U.S. Trade Representative Katherine Tai said Friday during a discussion with U.S. Secretary of Agriculture Tom Vilsack at the USDA Ag Outlook Forum that her office continues to press China on meeting its obligations and is making progress in the Indo-Pacific region.

"We will continue our work to press China on the impacts of its policies on our producers, and increasingly focus our conversation around how we can adapt to a world where we very much would like for China to play by our rules," she said.

"But we cannot make decisions for China, and what do we need to do on our own behalf to defend the interests of our economy and our stakeholders and including very much for agricultural stakeholders."

Tai said the relationship with China has grown increasingly more "complex" as the U.S. continues to push the Chinese to meet phase-one obligations. In all, China bought just 57% of the U.S. exports it committed to buying under the phase-one agreement.

"I think it was just in the last couple of weeks that full-year 2021 trade data has come out, and it has confirmed for us what we saw in the trends for 2021, which is that, when you look at the level of commitments on purchases, agricultural and nonagricultural, that the Chinese made to the U.S. government and to U.S. producers, that the performance has been uneven, and that we have shortfalls that we have to contend with," she said. "We have had very direct, honest, respectful conversations with the Chinese for the last couple months since the beginning of October around how can we hold China accountable for these commitments. How do we make good on this agreement?"
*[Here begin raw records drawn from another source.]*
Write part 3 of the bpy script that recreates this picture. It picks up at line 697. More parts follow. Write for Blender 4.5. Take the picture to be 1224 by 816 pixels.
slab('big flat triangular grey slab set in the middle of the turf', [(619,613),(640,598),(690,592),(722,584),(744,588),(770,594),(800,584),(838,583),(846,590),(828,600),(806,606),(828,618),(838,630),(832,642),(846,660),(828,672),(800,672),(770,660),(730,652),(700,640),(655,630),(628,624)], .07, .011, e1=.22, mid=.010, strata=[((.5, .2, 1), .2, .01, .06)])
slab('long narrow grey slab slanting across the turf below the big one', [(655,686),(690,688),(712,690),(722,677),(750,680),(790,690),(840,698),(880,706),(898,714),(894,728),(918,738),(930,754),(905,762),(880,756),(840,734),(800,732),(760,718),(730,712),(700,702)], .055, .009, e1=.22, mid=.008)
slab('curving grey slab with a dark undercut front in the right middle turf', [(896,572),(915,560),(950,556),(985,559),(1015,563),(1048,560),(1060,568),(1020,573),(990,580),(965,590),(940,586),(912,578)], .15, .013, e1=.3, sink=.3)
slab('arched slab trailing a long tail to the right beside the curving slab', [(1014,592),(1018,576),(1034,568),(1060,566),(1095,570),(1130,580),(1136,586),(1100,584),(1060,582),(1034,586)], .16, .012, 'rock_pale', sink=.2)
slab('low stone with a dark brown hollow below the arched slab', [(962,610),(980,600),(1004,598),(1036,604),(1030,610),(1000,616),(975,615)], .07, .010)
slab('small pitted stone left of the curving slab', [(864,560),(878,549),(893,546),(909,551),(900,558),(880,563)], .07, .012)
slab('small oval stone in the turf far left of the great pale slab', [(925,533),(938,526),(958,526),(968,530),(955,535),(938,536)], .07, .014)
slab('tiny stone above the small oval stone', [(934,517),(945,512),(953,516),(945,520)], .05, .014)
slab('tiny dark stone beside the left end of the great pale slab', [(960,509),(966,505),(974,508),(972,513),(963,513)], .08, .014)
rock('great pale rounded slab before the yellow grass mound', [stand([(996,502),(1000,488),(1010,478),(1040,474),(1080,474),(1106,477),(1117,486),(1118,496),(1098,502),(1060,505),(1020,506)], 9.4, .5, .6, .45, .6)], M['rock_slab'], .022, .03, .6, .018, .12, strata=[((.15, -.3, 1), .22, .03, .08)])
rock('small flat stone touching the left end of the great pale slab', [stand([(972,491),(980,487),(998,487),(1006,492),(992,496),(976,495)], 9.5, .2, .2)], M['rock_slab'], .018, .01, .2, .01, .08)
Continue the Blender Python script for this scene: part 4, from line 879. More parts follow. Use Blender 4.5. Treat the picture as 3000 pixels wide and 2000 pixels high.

When it comes to the war in Ukraine, Tai said as the situation continues to unfold, the USTR hopes to have a better grasp on how the Russian invasion affects agriculture trade.

"Secretary Vilsack, this is an area where I know that we are going to have to work very closely to assess where the impacts are going to be," she said, "especially when it comes to agricultural trade."

Tai said the Ukraine is an "agricultural powerhouse," and the Biden administration would need to "think through" how U.S. trade policies account for foreign policy and domestic economic needs.


China has been racing to make agreements with nations that are part of the Asian Pacific Trade Agreement, including Australia, Brunei Darussalam, Cambodia, Indonesia, Japan, the Republic of Korea, Laos, Malaysia, Myanmar, New Zealand, the Philippines, Singapore, Thailand and Vietnam.

When it comes to the Indo-Pacific, Tai said the administration is developing an "economic framework" for the region to "deepen our economic relationships" with the countries in the region.

In addition, Tai said trade and other economic agreements with Indo-Pacific countries need to keep in mind several themes, including resilience, sustainability, that certain classes of people aren't "left behind," and U.S. competitiveness.

She said the U.S. needs to continue to push for trading standards that "promote fair and open competition and with respect to our farmers or ranchers or agricultural stakeholders."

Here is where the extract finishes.